● **Task prompt**: Leave out the pictures, and write out exactly the lines from the beginning of the material to the line holding "F, CX, HY, CH", that line included, and nothing else.

● **Records provided**:

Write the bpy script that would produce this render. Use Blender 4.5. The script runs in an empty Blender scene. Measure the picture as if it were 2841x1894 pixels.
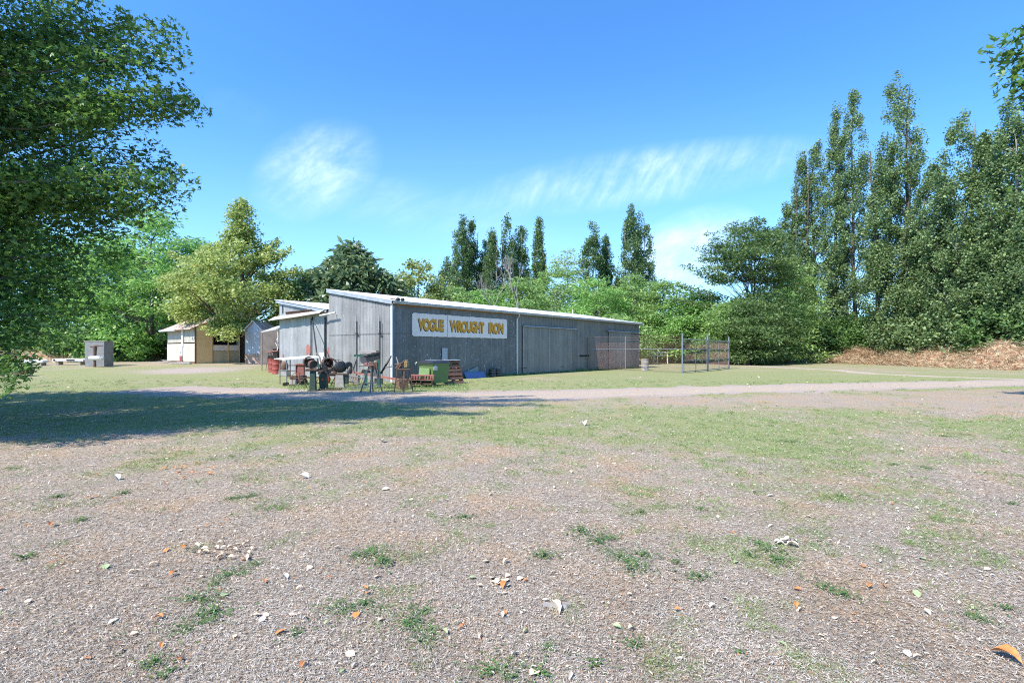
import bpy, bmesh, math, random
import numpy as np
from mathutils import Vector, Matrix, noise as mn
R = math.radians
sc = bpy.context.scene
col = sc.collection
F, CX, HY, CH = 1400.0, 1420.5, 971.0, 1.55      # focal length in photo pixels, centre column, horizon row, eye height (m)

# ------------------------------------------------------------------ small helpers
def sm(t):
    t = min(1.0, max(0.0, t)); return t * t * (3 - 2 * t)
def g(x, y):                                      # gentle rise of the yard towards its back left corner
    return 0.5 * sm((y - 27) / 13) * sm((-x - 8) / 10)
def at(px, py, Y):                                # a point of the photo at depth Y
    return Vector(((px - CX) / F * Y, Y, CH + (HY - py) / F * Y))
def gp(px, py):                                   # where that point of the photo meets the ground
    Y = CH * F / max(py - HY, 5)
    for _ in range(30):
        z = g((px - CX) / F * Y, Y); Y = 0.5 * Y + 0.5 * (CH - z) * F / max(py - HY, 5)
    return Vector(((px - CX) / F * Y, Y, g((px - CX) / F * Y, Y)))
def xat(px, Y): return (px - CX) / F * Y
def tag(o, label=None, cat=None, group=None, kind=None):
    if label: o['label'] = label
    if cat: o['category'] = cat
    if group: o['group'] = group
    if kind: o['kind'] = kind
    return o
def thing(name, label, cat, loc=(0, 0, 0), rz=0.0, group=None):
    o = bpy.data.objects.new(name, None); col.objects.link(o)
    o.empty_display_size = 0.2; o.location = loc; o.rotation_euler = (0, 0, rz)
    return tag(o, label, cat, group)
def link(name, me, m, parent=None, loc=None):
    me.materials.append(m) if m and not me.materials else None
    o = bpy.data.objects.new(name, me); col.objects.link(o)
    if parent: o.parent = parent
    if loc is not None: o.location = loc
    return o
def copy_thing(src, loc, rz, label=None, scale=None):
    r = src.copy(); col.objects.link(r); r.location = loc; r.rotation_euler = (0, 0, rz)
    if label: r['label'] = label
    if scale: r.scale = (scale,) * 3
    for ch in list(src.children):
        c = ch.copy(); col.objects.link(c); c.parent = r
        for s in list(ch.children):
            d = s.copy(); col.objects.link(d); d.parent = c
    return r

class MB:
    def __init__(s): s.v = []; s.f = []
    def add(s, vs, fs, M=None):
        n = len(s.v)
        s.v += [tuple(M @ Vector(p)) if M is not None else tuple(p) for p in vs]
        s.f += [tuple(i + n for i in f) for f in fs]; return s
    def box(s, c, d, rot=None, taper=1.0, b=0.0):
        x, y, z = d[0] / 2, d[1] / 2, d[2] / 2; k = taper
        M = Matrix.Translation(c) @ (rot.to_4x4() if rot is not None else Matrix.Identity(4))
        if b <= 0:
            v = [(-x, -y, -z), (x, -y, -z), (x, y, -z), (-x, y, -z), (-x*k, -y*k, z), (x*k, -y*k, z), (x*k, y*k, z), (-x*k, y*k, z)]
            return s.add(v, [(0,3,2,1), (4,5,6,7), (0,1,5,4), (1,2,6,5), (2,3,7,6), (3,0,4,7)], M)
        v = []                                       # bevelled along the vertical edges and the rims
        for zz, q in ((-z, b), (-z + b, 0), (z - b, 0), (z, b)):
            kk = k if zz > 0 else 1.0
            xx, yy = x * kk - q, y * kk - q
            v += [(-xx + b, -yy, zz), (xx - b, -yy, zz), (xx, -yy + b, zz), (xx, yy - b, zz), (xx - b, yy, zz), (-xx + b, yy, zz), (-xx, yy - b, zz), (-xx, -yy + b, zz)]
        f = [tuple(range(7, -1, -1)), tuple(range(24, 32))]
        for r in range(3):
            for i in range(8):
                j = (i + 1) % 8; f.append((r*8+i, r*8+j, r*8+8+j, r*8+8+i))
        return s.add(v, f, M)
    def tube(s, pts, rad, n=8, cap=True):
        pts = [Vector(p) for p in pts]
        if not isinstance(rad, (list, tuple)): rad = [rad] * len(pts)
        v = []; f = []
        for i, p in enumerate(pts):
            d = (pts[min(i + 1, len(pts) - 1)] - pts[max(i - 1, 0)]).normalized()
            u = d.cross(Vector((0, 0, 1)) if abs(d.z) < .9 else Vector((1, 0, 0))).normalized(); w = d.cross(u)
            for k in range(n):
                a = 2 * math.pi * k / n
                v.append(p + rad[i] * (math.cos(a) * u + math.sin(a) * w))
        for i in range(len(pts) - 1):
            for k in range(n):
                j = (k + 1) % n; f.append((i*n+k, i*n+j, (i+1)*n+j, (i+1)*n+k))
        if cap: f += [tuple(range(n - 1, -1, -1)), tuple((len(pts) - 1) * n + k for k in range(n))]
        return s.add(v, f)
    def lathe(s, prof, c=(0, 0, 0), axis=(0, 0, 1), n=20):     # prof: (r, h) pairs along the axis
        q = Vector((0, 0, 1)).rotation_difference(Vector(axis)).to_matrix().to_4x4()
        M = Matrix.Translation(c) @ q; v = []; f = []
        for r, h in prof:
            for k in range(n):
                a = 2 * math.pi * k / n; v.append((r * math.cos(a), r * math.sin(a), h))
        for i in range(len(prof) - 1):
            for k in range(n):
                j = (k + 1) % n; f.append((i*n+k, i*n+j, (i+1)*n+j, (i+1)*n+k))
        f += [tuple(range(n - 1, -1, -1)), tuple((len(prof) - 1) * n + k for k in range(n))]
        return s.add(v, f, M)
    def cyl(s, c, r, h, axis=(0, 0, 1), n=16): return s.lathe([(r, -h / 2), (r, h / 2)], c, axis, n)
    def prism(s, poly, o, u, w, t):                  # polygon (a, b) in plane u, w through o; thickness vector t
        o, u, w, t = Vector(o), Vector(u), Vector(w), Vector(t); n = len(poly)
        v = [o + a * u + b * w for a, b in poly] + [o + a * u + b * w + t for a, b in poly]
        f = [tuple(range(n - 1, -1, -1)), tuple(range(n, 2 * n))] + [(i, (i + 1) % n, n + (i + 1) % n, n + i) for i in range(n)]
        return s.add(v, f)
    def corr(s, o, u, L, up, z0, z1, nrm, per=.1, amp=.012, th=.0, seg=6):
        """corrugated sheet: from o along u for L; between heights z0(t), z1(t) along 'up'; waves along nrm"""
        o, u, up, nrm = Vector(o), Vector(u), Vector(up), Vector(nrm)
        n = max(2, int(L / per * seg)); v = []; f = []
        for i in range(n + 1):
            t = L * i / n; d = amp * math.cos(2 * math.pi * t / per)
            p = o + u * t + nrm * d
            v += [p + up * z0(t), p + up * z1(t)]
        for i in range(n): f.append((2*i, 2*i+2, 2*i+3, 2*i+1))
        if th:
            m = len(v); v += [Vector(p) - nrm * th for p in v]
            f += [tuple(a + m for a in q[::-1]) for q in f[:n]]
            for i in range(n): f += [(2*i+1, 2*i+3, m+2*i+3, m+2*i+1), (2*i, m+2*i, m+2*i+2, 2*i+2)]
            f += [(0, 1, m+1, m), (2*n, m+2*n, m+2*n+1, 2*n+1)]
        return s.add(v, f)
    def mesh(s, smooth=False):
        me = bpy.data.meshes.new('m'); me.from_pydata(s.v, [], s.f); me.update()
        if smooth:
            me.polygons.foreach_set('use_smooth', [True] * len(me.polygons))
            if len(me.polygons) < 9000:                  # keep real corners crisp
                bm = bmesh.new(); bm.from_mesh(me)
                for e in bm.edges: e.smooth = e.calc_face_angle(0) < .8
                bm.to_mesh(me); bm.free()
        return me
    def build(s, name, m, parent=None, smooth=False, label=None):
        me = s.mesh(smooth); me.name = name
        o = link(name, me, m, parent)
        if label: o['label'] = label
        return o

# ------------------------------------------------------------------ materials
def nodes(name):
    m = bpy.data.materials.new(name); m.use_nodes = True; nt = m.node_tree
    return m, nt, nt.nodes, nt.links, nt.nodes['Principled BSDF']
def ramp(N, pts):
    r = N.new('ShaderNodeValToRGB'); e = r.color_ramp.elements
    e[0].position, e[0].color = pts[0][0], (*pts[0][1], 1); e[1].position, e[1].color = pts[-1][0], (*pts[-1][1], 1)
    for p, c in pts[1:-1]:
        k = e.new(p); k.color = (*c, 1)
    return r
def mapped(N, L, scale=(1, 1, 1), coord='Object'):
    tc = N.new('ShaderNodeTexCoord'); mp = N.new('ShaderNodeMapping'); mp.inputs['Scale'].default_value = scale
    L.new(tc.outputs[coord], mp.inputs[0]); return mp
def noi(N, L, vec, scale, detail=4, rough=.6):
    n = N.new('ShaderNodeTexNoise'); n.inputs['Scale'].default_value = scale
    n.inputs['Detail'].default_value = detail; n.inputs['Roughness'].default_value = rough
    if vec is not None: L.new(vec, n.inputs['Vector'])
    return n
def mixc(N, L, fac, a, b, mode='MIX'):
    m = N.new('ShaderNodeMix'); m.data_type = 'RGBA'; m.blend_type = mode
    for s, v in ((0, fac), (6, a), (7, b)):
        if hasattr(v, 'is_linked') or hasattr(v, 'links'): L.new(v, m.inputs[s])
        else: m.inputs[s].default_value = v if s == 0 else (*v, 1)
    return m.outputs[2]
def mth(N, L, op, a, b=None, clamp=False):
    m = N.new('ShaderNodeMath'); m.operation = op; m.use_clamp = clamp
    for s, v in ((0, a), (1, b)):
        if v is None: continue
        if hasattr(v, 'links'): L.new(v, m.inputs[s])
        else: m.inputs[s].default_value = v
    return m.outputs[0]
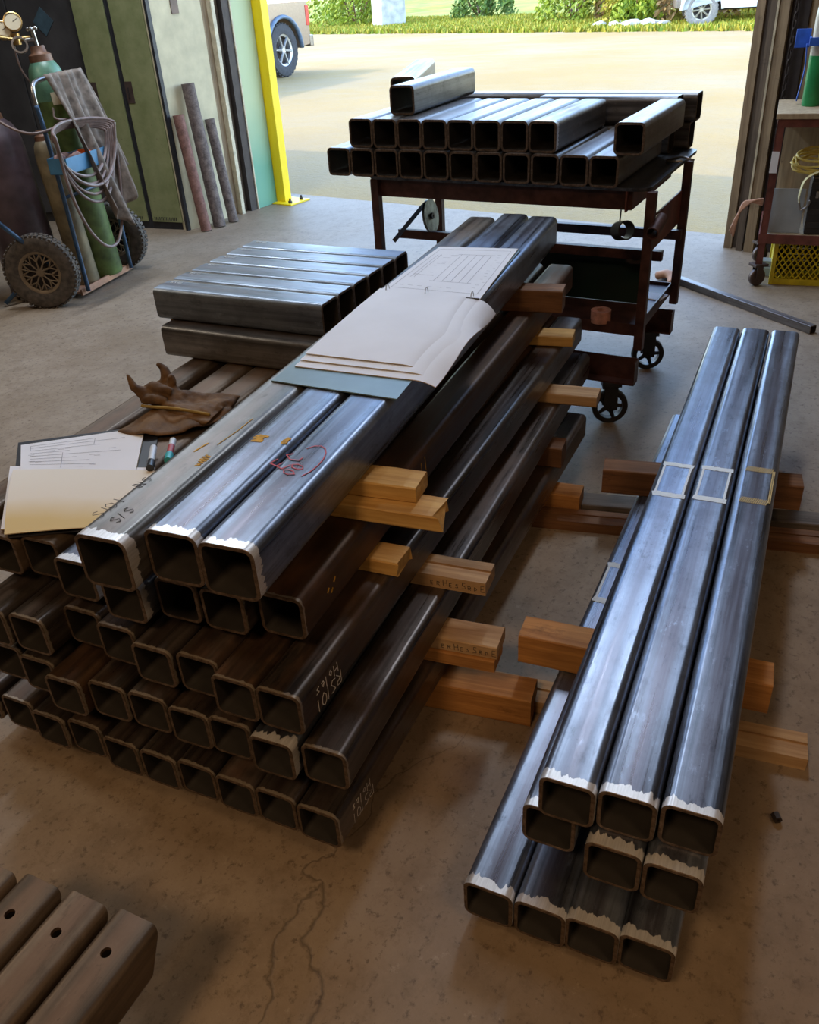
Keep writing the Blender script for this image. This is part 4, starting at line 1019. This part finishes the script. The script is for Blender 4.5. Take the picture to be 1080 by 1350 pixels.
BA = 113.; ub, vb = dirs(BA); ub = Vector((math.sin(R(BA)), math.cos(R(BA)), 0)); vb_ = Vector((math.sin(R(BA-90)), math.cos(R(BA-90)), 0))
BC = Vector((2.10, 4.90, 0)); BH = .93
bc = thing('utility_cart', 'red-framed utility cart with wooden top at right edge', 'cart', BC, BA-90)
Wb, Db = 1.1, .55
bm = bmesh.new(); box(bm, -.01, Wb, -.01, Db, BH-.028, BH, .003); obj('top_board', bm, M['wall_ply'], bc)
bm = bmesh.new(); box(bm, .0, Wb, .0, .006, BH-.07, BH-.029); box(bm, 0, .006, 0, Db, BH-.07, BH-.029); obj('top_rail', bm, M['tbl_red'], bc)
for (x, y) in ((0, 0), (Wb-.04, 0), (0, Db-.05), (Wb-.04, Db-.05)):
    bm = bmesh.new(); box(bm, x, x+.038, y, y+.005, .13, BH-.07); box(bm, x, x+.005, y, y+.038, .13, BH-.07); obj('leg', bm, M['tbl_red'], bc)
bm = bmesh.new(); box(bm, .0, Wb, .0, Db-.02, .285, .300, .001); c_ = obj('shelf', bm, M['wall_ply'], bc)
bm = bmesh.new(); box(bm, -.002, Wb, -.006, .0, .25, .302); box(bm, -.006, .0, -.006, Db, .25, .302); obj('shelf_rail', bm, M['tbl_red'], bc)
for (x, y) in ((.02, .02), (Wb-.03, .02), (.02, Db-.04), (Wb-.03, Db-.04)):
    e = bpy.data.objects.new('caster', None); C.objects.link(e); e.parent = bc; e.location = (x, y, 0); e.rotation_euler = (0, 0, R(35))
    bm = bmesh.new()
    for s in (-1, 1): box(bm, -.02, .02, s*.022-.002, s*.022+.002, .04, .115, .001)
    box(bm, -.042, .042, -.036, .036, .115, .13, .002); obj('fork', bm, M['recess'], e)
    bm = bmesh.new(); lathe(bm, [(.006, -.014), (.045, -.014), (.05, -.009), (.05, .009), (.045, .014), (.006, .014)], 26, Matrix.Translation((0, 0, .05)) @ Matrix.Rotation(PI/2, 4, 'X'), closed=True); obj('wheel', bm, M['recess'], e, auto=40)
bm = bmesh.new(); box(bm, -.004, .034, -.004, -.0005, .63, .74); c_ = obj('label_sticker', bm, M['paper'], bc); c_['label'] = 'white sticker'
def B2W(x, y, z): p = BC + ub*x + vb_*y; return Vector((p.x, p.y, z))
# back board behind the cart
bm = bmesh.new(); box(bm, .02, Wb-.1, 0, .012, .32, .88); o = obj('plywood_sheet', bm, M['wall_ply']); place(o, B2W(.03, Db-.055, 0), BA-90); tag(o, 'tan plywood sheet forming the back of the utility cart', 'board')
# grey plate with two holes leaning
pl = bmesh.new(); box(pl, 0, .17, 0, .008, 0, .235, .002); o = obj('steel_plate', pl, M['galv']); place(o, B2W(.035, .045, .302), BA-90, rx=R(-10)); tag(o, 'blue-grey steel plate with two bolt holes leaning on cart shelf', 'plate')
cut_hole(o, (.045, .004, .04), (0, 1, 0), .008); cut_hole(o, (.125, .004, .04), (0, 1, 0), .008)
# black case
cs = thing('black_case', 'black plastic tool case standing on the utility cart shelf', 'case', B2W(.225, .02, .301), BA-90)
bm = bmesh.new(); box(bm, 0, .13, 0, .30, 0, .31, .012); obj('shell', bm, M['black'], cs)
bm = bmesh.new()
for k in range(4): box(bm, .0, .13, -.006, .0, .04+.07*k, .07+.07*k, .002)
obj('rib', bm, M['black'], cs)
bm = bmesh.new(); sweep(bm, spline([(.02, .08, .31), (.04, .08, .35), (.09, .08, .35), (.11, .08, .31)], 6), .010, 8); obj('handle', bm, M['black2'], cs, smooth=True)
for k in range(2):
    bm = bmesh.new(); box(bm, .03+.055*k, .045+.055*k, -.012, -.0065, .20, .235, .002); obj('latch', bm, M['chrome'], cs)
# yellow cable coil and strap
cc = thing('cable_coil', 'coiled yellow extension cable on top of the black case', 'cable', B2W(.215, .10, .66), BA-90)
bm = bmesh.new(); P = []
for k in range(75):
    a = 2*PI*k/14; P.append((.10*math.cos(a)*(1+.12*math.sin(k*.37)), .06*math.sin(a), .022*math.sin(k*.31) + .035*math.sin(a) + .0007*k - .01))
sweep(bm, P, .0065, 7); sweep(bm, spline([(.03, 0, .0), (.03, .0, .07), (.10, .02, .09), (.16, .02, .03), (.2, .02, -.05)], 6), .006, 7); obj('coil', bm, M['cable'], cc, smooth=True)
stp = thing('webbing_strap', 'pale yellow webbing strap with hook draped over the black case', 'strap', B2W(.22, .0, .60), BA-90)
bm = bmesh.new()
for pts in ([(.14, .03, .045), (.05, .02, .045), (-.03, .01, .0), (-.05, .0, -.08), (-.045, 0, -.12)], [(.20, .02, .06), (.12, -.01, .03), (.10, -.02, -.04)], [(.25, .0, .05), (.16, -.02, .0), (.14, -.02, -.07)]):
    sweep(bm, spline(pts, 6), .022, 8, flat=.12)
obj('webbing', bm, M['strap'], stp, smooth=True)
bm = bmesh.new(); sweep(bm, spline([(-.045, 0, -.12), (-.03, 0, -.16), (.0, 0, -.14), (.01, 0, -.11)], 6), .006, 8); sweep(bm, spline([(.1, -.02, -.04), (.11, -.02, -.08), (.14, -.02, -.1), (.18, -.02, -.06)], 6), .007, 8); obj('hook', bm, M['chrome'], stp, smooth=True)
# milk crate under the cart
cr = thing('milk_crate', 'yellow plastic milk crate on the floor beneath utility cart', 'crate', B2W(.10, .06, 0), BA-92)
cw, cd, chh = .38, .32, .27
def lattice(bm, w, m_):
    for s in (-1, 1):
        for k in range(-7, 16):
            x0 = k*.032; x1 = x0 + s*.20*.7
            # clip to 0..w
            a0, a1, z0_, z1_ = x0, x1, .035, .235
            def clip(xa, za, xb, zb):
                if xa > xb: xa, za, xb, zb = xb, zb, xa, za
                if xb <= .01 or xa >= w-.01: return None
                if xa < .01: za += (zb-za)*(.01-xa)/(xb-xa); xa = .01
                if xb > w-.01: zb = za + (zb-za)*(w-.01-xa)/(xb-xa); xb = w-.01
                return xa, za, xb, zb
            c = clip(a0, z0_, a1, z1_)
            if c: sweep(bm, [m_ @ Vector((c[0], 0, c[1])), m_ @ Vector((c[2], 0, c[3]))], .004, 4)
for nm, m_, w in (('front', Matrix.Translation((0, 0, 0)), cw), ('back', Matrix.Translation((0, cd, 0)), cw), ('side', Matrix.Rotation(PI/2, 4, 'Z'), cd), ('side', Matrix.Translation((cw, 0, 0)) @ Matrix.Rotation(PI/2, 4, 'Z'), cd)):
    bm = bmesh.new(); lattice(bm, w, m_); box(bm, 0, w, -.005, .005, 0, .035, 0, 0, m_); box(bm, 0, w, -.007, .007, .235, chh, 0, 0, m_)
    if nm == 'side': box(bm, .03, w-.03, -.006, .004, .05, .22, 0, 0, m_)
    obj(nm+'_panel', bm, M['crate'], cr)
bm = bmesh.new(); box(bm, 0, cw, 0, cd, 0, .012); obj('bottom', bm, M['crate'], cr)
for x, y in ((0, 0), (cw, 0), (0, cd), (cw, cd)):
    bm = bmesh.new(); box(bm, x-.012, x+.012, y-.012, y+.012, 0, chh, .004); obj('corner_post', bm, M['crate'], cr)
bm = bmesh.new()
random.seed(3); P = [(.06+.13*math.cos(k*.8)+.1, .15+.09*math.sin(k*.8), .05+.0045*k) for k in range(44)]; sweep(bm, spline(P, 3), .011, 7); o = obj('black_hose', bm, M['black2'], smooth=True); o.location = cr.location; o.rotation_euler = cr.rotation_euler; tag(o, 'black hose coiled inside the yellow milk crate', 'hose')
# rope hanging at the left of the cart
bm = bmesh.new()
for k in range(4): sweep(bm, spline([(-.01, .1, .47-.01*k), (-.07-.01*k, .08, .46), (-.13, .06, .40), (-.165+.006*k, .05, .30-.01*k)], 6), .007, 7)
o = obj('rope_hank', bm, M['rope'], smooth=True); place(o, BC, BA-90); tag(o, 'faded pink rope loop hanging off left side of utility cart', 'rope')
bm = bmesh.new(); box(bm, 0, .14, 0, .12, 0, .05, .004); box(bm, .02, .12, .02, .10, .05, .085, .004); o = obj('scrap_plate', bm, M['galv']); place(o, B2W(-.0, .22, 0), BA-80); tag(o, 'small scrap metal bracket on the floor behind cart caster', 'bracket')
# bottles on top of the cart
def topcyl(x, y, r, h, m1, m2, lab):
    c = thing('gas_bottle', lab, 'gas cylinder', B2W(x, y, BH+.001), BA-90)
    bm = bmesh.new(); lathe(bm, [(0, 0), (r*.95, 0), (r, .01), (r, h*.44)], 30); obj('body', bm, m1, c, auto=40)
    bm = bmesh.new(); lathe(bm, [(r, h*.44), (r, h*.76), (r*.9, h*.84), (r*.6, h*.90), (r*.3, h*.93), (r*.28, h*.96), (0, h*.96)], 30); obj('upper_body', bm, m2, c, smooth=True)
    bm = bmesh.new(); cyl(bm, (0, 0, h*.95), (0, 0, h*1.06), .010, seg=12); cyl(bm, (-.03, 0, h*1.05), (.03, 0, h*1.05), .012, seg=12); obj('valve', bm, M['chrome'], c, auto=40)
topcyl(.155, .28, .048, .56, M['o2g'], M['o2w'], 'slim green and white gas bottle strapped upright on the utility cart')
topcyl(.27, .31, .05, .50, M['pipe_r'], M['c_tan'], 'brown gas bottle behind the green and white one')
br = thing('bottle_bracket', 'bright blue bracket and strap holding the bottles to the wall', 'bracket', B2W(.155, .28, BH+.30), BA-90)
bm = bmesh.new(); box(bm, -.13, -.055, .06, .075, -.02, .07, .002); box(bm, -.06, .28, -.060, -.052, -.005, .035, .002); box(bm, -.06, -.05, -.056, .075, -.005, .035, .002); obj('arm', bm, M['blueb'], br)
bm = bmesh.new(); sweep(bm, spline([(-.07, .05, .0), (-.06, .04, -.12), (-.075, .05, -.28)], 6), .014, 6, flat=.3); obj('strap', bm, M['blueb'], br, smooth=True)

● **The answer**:
Write the bpy script that would produce this render. Use Blender 4.5. The script runs in an empty Blender scene. Measure the picture as if it were 2841x1894 pixels.
import bpy, bmesh, math, random
import numpy as np
from mathutils import Vector, Matrix, noise as mn
R = math.radians
sc = bpy.context.scene
col = sc.collection
F, CX, HY, CH = 1400.0, 1420.5, 971.0, 1.55      # focal length in photo pixels, centre column, horizon row, eye height (m)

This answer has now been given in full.